Recorded before ‘On The Beach’ but released after, messing up train spotters analysis of his artistic evolution at the time no doubt, this is THE great Neil Young album. It needs to be judged by different criteria than his other albums because of the context in which it was recorded & its intentions. On many other Neil Young albums, sloppiness & out of tune-ness would be far less forgiveable, and this album is guilty of both on a regular basis, but it is a triumph of pure gut feeling, emotion & inspired, brilliant spontaneity over & above style & polish.

The title track is by turns seductive & bone chilling. Neil eases us into the song with the enticing but somehow unsettling promise ‘Tonight’s The Night’ over & over before his voice cracks into the sorry tale. So much has been said about this song, & said very well, I don’t want to say much more except that it is a superb song & performance & it truly is ‘as real as the day is long’. ‘Speakin’ Out’, it just occurs to me, is something of a dark twist on a mid 70’s Beach Boys song off, say, ‘Beach Boys Love You’. Monolithic banging rhythm piano with lyrics like 'I went to the movies, the other night, the plot was groovy, it was out of sight, I sat with my popcorn, out looking for good times’. But it’s a twisted take on one & the chorus goes somewhere else entirely, but the start does sound like a mid 70’s overweight & zombified Brian Wilson banging out a warped nursery rhyme. This actually predates ‘Love You’ by four years though. But I digress. This has a great expressive & pained vocal & some sweet stoned piano tinkling & steel.

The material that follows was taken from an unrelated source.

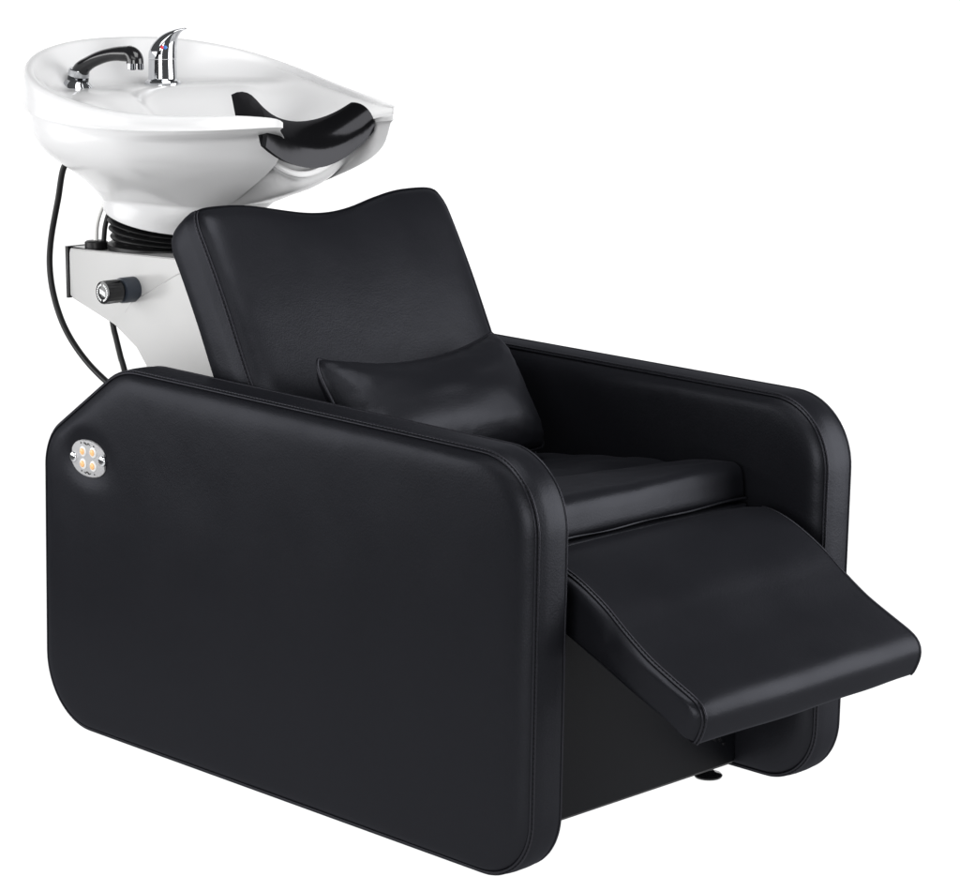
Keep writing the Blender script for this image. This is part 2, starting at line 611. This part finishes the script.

‘World On A String’ is a stomping dismissal of rotten old fame & fortune. The musicians all sing different lines on the refrain. A very early (maybe even first) take; they hadn’t properly worked out (or were too out of it to notice or care) which line went where & wrongly anticipated which line Neil would sing. It is hilarious & it epitomizes the rough & ready spontaneity of the album. ‘Borrowed Tune’ is singular & incredibly intimate; you can feel the ‘ice frozen six feet deep’ & the loneliness & emotional isolation. The sparse piano/ vocal arrangement let’s no frills or excessive instrumentation get in the way of the bleak & uncomfortable emotions. ‘Come On Baby’ is a frenzied, drug-addled rock out recorded live in 1970, with Danny Whitten on guitar & lead vocals. It is an inspired inclusion, brilliantly reminding us of what was lost & of the lifestyle that inevitably led to the loss. The topic, lyrics & performance are all perfect in a functional sense as well as the song being strong in its own right.

‘Mellow My Mind’ is an extremely whacked out country dirge & it is brave & brilliant that Neil didn’t attempt to fix his most strained & out of tune vocal ever ‘lonesome whistle on the railroad track, ain’t got nothing on those feelings’. Wow! ‘Roll Another Number’ continues the stoned, whacked out rambling, but to me is the weakest track. It’s a bit too much of more of the same & the melody doesn’t really grab. 'Albuquerque’ on the other hand is extremely evocative. I feel like I’m on a lost highway at night when I hear it: completely alone & desperately depressed with no idea where I’m going, nowhere to go & no one to care. It has a subtly beautiful melody & has some pained steel work. An under appreciated gem.

On ‘New Mama’, the sun bursts through the black clouds, but it is broken & brief. This one makes me teary sometimes. It is so fragile & beautiful & at times innocent sounding, but the lyrics reveal a wisdom & a sad knowing that can only come from experience & understanding of the ‘other’, the opposite of what he is talking about; what he has come from & gone through in recent times. The playing & harmonies are supremely tight & focused in this, making this song something of an oddity on the album, but not at all out of place. It gives the album balance & relief. ‘Lookout Joe’ is a fascinating, fuzzy, rumbling rock song. It has cryptic, Polaroid snapshot lyrics & a wonderful sludgy abandon in the performance & sound. The bridge lifts into a twisted gospel prayer & Neils’ lead guitar stabs gloriously falling back down from it. Another big favourite, this would make any Neil ‘best of’ that I had a hand in.

‘Tired Eyes’ I took an initial dislike to, probably because it seemed too rambling & too far removed from my frame of reference. It did not deserve my dislike though. It is crucial to the album. At this point Neil is so weary & so far gone, he doesn’t even bother to sing or maybe can’t sing anymore. He speaks the verses deadpan & seems to have no emotional reaction to the events of the song. He only lifts into song in the choruses with his whacked out band supporting him in fractured, uneven harmony. He sounds devoid of feeling & emotionally barren. The album ends with another version of ‘Tonight’s’; more rambling & wobbly than the first.

This album seems to have been a tribute offering to his friends lost & a catharsis for Neil so that he could move on for his own well-being & for those he loved & for those who loved him. After hearing it, you cannot doubt that he needed desperately the release of making this album. The album is also a warning; Neil put himself through a lot of pain & torment, in the manner of a method actor, to capture the feeling & (un)reality of the darker aspects of the music world & perhaps to warn others of its danger. Neil might just as well have slit his wrists into the boiling vinyl wax, for it is that brutal a journey. Nakedly emotional & unflinchingly honest, ‘Tonight’s The Night’ is a gift & a lesson to humanity.